Available data |
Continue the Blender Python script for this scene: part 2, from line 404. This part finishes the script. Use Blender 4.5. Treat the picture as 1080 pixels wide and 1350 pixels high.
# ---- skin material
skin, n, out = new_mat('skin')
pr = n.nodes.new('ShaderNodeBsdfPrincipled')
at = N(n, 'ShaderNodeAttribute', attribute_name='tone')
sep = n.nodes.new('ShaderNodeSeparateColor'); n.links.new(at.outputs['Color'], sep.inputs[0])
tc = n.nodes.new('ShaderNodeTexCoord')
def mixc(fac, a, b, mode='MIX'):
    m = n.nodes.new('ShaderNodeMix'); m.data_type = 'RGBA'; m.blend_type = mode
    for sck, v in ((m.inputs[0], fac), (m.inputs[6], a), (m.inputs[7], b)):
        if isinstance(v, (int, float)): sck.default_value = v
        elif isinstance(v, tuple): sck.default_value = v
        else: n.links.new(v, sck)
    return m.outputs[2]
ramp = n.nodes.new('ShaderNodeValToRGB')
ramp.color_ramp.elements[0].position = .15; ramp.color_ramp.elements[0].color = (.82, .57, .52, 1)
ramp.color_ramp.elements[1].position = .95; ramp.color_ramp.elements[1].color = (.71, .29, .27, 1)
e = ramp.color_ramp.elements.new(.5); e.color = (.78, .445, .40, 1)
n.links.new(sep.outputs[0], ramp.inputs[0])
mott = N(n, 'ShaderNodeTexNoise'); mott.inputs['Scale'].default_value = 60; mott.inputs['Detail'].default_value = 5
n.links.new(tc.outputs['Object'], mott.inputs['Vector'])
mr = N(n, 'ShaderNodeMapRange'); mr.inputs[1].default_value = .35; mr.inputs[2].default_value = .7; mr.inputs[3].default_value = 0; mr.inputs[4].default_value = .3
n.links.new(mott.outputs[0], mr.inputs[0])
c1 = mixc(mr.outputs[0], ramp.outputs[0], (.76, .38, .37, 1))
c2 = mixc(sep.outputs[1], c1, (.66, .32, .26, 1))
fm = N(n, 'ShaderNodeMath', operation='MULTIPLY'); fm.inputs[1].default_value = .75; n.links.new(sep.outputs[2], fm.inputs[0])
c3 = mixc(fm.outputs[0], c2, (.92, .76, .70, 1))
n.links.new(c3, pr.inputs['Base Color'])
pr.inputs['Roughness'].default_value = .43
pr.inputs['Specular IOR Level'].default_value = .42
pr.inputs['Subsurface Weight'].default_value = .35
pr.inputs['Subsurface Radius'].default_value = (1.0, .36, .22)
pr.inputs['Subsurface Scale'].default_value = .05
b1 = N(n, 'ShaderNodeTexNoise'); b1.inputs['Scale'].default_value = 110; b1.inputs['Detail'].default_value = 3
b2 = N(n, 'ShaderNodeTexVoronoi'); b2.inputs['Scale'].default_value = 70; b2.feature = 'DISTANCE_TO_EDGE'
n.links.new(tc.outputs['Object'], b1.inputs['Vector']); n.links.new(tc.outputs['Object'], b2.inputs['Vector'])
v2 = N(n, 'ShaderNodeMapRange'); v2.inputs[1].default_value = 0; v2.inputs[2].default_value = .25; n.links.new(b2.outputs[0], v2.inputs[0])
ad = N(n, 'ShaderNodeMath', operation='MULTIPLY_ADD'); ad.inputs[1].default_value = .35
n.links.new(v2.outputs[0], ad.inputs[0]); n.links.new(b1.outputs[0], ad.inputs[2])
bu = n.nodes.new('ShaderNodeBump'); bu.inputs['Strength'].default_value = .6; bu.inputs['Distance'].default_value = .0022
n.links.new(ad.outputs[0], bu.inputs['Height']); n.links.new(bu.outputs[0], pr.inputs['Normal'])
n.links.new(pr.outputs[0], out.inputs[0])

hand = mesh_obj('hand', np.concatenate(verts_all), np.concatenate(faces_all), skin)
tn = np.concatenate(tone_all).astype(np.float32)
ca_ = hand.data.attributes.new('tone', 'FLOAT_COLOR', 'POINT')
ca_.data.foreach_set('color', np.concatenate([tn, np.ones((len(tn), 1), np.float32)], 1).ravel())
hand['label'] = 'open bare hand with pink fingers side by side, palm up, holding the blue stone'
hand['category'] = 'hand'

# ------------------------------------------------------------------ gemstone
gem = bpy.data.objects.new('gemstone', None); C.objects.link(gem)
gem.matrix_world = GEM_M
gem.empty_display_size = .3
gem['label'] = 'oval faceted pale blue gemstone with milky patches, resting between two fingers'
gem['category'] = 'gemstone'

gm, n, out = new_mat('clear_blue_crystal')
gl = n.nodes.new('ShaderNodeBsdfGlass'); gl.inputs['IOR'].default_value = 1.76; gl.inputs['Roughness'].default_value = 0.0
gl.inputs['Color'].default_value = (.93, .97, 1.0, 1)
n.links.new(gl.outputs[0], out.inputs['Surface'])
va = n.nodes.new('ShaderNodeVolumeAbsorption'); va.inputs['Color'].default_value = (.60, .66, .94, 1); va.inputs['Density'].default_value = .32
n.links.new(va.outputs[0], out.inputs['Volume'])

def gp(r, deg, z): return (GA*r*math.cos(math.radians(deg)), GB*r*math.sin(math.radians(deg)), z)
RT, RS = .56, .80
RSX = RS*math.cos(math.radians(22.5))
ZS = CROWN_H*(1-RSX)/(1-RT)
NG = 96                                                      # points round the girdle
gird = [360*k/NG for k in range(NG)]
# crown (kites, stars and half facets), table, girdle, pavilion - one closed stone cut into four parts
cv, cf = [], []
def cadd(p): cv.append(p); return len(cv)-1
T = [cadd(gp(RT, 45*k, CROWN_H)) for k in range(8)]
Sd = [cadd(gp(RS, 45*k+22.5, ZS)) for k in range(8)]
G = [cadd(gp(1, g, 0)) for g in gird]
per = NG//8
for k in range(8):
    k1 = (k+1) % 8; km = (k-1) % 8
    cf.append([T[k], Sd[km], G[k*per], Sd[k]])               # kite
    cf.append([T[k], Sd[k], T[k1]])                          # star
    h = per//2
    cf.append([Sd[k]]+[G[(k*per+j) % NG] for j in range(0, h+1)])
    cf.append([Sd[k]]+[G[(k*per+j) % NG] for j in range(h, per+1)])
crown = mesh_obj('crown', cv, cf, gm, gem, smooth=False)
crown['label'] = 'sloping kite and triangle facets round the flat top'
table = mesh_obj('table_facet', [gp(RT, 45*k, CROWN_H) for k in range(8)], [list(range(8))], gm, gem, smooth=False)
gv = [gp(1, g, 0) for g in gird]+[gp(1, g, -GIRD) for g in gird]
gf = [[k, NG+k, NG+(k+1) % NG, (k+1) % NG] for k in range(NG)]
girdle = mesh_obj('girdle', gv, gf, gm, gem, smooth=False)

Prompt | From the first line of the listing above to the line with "c1 = mixc(mr.outputs[0], ramp.outputs[0], (.76, .38, .37, 1))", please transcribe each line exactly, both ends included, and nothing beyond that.

Response for this exercise |
Continue the Blender Python script for this scene: part 2, from line 404. This part finishes the script. Use Blender 4.5. Treat the picture as 1080 pixels wide and 1350 pixels high.
# ---- skin material
skin, n, out = new_mat('skin')
pr = n.nodes.new('ShaderNodeBsdfPrincipled')
at = N(n, 'ShaderNodeAttribute', attribute_name='tone')
sep = n.nodes.new('ShaderNodeSeparateColor'); n.links.new(at.outputs['Color'], sep.inputs[0])
tc = n.nodes.new('ShaderNodeTexCoord')
def mixc(fac, a, b, mode='MIX'):
    m = n.nodes.new('ShaderNodeMix'); m.data_type = 'RGBA'; m.blend_type = mode
    for sck, v in ((m.inputs[0], fac), (m.inputs[6], a), (m.inputs[7], b)):
        if isinstance(v, (int, float)): sck.default_value = v
        elif isinstance(v, tuple): sck.default_value = v
        else: n.links.new(v, sck)
    return m.outputs[2]
ramp = n.nodes.new('ShaderNodeValToRGB')
ramp.color_ramp.elements[0].position = .15; ramp.color_ramp.elements[0].color = (.82, .57, .52, 1)
ramp.color_ramp.elements[1].position = .95; ramp.color_ramp.elements[1].color = (.71, .29, .27, 1)
e = ramp.color_ramp.elements.new(.5); e.color = (.78, .445, .40, 1)
n.links.new(sep.outputs[0], ramp.inputs[0])
mott = N(n, 'ShaderNodeTexNoise'); mott.inputs['Scale'].default_value = 60; mott.inputs['Detail'].default_value = 5
n.links.new(tc.outputs['Object'], mott.inputs['Vector'])
mr = N(n, 'ShaderNodeMapRange'); mr.inputs[1].default_value = .35; mr.inputs[2].default_value = .7; mr.inputs[3].default_value = 0; mr.inputs[4].default_value = .3
n.links.new(mott.outputs[0], mr.inputs[0])
c1 = mixc(mr.outputs[0], ramp.outputs[0], (.76, .38, .37, 1))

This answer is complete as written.